Many Iraqis still find it hard to believe that the U.S. troops are actually leaving, after a war in which more than 100,000 Iraqi lives were lost and more than $800 billion was spent by U.S. taxpayers on the military effort and reconstruction. At the war’s peak in 2007, there were 170,000 U.S soldiers in Iraq, although that number had dwindled to 50,000 over the past year.
The withdrawal will have little immediate impact on the lives of most Iraqis. U.S. troops pulled out of the cities in 2009 and halted combat operations a year later. For more than a year, they have been training the Iraqi security forces on military bases, largely out of public sight, although Special Forces have continued to conduct counterterrorism operations.
Many Iraqis were unaware that the departure was imminent, although in recent days, the domestic press has been speculating that it might take place sooner than anticipated.
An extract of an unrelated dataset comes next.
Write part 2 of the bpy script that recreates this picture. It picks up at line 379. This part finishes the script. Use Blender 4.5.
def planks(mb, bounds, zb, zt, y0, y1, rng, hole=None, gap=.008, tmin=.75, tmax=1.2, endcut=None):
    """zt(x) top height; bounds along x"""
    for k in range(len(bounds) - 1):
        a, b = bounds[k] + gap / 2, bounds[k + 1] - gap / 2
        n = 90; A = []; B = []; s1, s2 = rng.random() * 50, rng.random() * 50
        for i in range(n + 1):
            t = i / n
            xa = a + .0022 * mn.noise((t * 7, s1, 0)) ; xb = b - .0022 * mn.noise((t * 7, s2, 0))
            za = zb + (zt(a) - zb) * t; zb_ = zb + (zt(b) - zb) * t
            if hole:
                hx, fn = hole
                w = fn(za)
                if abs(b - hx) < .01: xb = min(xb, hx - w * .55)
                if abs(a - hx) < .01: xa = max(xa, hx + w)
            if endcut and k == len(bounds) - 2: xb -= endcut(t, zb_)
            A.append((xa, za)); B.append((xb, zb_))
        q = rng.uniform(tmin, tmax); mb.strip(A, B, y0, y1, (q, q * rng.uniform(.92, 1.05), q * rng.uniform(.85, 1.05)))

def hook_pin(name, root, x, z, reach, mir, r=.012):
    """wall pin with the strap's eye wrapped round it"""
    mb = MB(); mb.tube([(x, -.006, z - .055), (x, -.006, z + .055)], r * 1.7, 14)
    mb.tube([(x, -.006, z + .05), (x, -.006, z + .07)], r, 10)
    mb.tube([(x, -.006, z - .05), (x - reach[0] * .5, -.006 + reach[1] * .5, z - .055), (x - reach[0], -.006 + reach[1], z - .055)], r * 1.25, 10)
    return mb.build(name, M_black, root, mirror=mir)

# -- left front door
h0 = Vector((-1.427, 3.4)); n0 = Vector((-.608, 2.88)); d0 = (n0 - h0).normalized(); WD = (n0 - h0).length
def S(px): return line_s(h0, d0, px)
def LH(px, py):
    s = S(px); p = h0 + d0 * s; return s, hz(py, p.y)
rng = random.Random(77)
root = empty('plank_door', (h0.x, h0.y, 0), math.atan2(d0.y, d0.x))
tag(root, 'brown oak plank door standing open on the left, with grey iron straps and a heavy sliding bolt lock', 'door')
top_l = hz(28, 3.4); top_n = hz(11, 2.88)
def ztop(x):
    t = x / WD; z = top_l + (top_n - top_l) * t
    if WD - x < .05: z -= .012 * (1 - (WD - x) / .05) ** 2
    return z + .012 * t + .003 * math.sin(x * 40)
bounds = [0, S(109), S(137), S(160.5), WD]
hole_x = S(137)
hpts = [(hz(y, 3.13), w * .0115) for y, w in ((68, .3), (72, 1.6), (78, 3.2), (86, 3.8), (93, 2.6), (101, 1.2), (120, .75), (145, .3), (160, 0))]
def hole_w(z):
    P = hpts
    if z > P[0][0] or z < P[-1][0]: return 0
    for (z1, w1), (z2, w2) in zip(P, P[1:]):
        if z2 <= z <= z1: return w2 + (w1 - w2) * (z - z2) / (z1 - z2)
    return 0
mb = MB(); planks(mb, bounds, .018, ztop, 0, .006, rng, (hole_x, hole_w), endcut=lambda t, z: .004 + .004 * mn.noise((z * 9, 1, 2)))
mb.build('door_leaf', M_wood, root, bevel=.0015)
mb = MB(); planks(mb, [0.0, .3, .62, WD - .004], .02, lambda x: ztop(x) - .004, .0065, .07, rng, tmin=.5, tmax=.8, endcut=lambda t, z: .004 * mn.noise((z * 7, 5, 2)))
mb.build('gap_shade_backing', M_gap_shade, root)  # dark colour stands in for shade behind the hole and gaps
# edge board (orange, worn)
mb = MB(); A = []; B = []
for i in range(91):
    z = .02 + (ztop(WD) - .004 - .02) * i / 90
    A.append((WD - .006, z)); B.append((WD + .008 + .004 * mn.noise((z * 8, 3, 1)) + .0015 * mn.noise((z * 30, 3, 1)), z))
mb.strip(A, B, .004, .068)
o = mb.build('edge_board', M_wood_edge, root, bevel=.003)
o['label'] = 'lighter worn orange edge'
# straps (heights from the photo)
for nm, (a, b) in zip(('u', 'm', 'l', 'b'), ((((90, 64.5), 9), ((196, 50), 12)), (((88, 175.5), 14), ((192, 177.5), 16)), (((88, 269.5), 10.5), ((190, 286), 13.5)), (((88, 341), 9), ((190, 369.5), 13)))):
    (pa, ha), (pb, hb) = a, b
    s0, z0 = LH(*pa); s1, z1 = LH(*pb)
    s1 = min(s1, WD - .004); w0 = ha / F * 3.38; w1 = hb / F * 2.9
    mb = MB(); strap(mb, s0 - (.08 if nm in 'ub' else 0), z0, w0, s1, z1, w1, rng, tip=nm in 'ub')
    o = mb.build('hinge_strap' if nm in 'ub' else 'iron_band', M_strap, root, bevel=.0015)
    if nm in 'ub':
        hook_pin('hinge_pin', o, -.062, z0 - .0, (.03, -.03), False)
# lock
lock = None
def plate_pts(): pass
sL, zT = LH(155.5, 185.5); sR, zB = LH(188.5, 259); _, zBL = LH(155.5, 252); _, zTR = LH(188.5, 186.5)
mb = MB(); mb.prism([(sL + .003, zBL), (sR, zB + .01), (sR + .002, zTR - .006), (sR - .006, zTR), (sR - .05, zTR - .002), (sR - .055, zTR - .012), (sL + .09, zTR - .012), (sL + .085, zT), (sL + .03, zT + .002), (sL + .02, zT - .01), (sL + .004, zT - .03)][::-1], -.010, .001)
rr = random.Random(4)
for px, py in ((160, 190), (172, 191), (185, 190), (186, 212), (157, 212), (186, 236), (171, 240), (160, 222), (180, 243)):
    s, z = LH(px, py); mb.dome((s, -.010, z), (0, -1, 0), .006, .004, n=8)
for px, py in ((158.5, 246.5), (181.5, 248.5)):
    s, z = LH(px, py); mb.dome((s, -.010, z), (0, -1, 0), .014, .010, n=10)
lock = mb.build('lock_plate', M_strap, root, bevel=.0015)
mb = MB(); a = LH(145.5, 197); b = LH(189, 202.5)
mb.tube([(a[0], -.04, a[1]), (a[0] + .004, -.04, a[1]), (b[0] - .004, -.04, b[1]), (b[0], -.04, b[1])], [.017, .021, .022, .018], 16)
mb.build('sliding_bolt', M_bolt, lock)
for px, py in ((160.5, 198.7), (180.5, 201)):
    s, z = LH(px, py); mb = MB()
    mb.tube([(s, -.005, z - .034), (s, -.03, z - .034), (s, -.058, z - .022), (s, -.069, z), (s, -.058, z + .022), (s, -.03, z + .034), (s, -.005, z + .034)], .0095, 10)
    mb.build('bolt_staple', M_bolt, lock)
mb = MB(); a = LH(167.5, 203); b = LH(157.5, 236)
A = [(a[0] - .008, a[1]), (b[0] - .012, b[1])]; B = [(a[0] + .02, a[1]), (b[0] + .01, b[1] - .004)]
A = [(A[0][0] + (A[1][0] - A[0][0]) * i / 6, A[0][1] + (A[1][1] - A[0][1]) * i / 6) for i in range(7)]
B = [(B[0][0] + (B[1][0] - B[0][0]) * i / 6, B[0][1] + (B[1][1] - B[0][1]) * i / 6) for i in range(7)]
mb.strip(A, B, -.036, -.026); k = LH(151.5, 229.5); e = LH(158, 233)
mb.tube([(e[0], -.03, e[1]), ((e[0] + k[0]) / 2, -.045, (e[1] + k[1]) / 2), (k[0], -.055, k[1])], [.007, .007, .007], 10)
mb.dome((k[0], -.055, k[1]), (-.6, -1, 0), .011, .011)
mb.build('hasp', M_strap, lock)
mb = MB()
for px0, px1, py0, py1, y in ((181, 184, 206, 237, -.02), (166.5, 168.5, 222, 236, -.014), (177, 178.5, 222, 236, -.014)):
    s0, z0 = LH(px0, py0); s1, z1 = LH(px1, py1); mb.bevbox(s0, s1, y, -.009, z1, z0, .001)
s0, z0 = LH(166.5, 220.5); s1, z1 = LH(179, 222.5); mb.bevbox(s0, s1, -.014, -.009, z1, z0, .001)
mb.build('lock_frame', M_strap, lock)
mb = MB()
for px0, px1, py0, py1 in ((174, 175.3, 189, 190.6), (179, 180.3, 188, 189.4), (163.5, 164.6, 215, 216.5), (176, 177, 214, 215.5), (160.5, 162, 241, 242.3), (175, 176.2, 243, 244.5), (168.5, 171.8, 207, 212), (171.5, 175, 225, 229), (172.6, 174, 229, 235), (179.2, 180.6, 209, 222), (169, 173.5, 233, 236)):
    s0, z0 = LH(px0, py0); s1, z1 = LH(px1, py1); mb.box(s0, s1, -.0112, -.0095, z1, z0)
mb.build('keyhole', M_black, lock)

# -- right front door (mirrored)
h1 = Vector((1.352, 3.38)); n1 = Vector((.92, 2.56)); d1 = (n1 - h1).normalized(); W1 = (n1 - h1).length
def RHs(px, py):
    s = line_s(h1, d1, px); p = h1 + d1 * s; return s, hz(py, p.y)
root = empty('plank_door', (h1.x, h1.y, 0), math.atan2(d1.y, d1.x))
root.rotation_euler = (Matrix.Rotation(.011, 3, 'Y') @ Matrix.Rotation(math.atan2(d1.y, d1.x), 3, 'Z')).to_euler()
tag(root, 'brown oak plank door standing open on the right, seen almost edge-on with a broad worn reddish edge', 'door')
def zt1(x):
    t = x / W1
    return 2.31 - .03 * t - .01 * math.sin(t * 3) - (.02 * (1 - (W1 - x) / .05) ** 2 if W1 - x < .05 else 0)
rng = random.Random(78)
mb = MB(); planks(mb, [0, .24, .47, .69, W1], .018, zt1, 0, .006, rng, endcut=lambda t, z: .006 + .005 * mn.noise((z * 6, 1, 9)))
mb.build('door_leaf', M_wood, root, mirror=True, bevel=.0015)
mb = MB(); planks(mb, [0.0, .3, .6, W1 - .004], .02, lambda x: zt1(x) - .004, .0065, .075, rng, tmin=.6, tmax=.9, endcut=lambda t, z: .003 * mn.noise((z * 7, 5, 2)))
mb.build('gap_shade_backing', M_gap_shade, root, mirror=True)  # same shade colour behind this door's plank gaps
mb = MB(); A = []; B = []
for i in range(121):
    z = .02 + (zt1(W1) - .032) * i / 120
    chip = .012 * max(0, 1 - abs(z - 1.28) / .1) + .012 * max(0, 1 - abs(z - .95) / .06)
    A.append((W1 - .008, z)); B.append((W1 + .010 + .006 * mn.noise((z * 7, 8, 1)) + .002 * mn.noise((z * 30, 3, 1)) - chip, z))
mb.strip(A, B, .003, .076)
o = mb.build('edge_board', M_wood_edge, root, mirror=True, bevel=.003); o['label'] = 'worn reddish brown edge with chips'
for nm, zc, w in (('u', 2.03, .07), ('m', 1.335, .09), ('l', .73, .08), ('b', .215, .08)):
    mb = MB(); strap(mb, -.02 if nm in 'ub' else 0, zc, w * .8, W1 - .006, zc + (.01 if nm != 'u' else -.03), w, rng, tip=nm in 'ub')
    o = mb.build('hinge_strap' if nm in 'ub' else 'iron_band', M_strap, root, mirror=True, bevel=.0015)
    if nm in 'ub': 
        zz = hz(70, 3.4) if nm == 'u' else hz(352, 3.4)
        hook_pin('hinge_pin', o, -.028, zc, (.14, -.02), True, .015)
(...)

On Wednesday, thousands of people in the mostly Sunni town of Fallujah, where Marines fought the biggest battle of the war in 2004, took to the streets to celebrate. They burned American and Israeli flags, and carried a banner declaring Fallujah to be “the city of resistance.”
Some residents, nevertheless, expressed misgivings, even as they said they were glad to see the Americans go. Bashar al-Nadeq, 32, said he could not help but be happy because he spent two years in the Camp Bucca prison camp after a cousin to whom he owed money told the U.S. military that he was a terrorist.
But he fears simmering sectarian tensions could erupt in violence once again, and he does not plan to celebrate.
“What’s the point of lighting a candle at the beginning of a tunnel when you know you will be walking in darkness?” he said at his car wash, near the center of the battle-scarred town. “I am happy they are going, but I know my happiness won’t last for long.”